### What you will do
How many lines in the records below hold the string "Blender"? Please answer with the number and nothing more.

(Records)
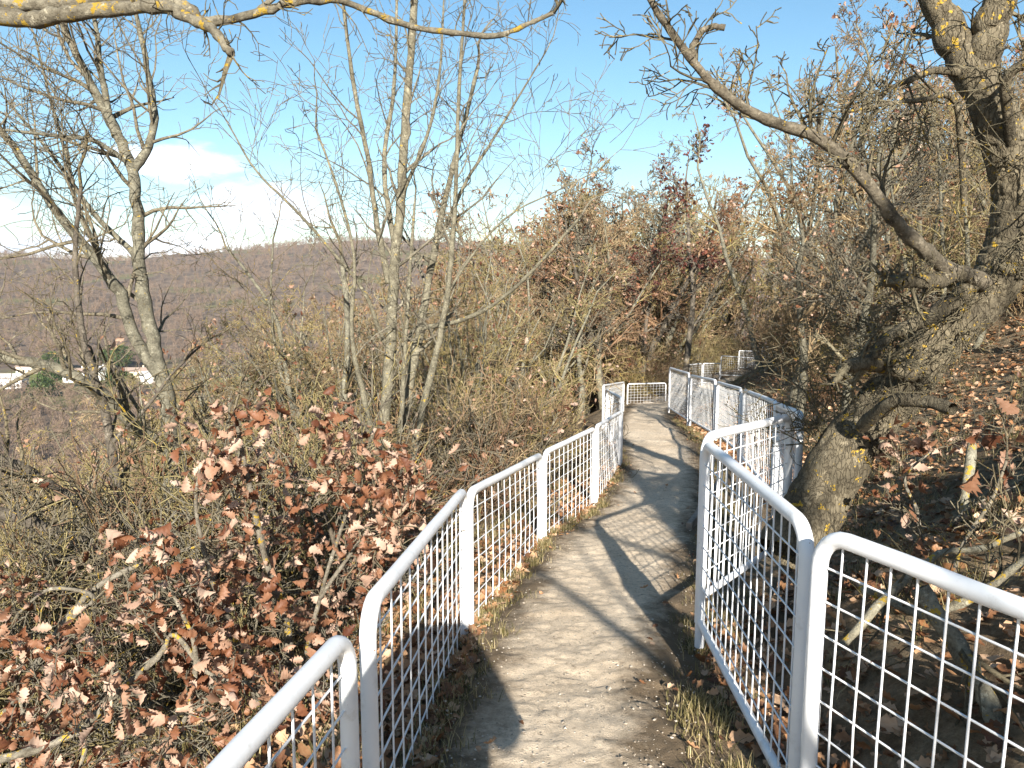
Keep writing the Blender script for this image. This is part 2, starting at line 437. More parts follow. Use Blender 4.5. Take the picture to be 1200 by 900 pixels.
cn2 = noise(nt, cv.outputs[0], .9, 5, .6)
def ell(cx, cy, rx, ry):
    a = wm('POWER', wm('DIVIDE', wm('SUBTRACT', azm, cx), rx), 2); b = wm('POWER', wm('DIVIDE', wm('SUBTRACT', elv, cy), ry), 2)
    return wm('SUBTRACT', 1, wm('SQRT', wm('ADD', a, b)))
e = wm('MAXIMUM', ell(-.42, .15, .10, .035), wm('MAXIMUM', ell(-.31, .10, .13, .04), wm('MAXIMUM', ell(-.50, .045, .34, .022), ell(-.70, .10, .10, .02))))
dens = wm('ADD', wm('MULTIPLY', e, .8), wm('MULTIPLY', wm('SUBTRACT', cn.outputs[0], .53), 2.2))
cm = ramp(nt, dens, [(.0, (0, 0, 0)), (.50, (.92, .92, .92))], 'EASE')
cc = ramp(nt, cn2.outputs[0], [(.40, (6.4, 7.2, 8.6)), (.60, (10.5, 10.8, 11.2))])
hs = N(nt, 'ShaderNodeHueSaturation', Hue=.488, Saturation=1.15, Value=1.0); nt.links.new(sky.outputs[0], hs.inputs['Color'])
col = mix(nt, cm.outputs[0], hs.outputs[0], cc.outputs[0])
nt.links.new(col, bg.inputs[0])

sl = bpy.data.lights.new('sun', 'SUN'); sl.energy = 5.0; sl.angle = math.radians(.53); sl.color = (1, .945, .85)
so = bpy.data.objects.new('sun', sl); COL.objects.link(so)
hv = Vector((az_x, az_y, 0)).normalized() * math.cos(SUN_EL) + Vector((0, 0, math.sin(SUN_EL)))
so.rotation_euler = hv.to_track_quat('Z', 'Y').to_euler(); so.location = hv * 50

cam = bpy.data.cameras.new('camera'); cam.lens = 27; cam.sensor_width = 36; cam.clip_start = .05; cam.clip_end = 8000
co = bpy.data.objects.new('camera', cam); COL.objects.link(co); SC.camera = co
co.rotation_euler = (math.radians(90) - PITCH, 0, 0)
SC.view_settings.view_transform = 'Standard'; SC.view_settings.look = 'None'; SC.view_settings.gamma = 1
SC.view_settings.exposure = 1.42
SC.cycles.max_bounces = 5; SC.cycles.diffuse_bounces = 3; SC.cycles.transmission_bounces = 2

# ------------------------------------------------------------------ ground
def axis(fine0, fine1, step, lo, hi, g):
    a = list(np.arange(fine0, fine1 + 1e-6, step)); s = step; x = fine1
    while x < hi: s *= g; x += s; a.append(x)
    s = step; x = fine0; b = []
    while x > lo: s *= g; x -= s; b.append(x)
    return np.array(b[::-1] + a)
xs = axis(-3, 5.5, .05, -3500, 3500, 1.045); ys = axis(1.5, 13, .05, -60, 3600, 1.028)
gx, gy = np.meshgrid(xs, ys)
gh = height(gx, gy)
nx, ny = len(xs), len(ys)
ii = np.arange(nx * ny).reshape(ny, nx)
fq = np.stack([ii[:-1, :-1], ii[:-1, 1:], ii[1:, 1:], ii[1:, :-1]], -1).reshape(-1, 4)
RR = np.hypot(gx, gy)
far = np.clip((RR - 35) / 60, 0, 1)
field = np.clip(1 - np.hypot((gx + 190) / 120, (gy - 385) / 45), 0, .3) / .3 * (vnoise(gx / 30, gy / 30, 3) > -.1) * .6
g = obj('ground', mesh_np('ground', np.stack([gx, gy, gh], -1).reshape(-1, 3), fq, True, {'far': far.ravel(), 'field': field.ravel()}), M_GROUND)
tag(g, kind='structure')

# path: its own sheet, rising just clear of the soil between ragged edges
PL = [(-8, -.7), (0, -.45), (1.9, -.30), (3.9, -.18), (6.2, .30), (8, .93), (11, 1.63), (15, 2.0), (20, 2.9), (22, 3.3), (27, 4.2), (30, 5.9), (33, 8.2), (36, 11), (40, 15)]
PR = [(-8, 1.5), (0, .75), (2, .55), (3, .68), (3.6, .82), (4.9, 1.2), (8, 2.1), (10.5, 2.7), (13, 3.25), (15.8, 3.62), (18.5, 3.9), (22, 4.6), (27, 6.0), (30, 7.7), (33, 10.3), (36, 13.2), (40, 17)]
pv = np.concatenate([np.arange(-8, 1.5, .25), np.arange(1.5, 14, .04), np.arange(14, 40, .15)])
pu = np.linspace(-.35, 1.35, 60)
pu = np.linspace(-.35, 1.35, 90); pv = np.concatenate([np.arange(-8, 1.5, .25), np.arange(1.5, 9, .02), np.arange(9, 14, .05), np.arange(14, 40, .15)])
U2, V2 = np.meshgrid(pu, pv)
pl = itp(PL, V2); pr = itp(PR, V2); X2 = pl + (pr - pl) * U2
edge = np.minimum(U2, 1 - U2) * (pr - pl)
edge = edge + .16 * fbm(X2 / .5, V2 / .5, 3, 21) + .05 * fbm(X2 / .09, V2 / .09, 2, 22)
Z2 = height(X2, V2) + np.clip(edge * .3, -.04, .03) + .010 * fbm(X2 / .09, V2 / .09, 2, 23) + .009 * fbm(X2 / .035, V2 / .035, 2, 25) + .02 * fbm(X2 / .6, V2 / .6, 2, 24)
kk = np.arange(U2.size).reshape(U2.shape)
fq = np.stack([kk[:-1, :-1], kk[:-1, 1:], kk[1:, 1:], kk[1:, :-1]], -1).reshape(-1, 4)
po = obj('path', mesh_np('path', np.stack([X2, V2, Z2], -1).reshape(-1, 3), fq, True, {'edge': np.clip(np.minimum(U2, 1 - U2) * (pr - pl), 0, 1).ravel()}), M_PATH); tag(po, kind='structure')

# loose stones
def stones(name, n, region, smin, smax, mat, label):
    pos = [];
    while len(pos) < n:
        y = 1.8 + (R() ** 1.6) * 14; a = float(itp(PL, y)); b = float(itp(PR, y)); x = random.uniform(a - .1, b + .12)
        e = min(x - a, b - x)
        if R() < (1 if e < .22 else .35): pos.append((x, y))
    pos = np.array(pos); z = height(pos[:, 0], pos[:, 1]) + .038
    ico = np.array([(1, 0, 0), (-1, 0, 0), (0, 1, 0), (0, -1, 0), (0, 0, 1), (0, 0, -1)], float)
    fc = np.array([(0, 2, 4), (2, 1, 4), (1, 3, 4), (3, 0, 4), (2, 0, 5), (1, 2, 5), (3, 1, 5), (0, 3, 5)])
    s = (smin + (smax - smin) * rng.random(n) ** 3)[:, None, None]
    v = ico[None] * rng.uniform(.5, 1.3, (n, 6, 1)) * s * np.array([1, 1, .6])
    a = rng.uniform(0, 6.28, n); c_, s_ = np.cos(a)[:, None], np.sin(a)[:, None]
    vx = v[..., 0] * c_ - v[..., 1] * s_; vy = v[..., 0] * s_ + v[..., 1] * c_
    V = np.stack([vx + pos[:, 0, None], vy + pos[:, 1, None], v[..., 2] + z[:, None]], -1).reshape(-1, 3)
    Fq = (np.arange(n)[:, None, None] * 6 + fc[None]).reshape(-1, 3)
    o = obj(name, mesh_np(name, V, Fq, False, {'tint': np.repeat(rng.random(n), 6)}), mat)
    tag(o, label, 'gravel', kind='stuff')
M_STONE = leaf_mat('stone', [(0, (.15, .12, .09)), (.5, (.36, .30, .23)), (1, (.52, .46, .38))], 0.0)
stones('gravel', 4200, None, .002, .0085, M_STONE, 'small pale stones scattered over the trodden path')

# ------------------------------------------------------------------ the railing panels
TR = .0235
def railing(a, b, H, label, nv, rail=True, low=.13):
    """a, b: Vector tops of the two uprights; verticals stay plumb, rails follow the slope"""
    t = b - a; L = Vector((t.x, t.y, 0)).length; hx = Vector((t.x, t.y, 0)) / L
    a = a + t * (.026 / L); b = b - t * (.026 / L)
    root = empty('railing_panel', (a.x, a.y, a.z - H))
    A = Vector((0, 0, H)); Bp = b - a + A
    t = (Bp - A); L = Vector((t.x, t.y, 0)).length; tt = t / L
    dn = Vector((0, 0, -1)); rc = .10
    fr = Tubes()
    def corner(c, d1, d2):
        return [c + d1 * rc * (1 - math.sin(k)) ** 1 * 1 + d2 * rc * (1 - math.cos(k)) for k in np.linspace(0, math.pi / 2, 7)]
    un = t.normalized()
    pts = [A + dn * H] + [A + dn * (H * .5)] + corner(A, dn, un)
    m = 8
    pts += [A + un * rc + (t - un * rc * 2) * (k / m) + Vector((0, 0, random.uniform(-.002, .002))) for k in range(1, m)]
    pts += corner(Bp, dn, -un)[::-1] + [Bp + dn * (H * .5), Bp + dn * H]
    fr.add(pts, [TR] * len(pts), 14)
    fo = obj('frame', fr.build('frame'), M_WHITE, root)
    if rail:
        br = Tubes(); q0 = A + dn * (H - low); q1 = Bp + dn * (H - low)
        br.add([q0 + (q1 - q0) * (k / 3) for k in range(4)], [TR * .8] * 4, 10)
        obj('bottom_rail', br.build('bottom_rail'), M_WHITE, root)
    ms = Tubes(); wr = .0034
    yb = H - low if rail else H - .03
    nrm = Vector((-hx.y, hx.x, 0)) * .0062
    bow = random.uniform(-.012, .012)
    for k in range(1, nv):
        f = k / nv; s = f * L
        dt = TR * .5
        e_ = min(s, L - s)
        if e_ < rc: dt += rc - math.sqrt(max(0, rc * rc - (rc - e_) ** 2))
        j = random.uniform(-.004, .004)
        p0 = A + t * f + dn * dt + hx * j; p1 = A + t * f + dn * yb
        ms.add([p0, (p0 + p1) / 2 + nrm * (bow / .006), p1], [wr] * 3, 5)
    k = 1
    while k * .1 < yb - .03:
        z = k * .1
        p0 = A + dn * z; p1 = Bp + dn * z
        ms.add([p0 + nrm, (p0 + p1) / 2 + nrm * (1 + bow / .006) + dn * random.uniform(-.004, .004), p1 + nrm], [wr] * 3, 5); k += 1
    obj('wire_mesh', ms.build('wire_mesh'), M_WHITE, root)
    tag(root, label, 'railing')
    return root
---
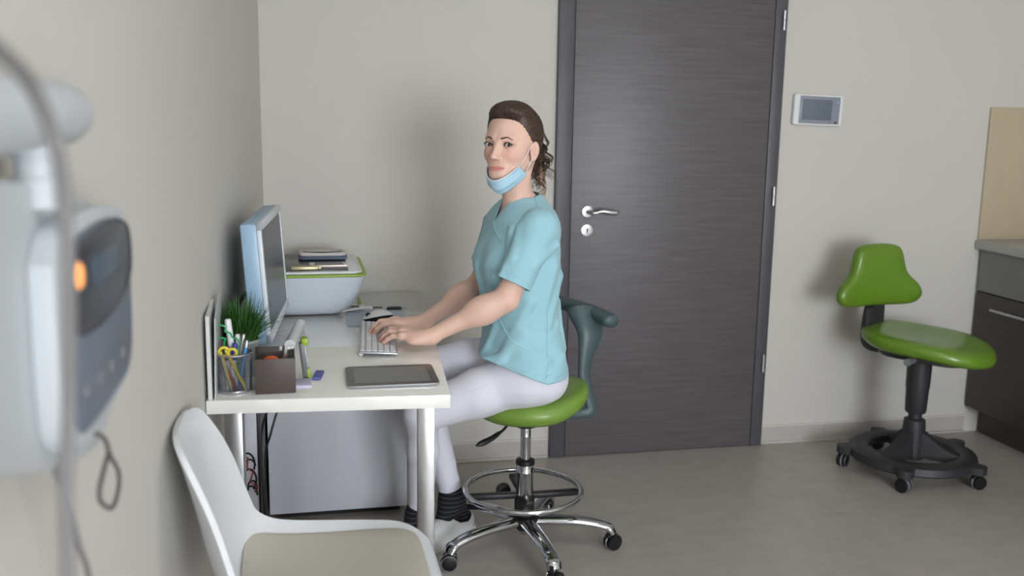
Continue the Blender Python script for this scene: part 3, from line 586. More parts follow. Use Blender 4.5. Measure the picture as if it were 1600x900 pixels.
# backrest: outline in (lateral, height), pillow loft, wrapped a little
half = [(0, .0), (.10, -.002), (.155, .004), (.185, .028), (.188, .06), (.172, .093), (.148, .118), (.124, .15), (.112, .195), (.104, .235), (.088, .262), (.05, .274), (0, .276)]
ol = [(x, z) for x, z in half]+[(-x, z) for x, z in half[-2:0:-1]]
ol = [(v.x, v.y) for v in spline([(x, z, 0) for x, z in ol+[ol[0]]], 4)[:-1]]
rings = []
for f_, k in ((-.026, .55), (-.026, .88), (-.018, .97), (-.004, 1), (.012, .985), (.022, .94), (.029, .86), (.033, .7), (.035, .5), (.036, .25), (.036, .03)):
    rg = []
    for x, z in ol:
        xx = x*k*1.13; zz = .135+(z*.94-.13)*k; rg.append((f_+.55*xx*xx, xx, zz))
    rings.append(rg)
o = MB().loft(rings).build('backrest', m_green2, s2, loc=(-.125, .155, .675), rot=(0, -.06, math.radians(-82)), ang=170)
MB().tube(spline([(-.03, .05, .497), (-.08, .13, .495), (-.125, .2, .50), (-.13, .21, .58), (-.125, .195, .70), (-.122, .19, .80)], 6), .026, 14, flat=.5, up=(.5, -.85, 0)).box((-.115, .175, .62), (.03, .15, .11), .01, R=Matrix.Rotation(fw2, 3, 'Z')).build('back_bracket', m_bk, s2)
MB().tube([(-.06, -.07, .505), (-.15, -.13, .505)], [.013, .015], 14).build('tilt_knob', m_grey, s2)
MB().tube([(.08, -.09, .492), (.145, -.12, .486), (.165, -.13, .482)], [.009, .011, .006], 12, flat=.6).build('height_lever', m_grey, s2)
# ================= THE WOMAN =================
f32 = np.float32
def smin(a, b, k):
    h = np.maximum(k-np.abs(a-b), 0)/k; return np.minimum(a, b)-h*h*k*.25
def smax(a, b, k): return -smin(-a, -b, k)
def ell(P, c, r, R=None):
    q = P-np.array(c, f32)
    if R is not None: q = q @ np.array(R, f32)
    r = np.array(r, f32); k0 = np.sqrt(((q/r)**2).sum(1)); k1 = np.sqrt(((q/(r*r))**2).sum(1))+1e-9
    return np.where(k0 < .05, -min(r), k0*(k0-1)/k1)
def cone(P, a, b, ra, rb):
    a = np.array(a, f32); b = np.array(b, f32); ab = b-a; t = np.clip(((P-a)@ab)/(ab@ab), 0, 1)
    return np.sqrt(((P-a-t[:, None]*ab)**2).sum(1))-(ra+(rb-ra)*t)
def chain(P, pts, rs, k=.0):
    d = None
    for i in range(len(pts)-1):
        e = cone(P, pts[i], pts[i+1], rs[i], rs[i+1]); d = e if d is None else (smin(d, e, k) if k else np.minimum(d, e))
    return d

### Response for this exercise
2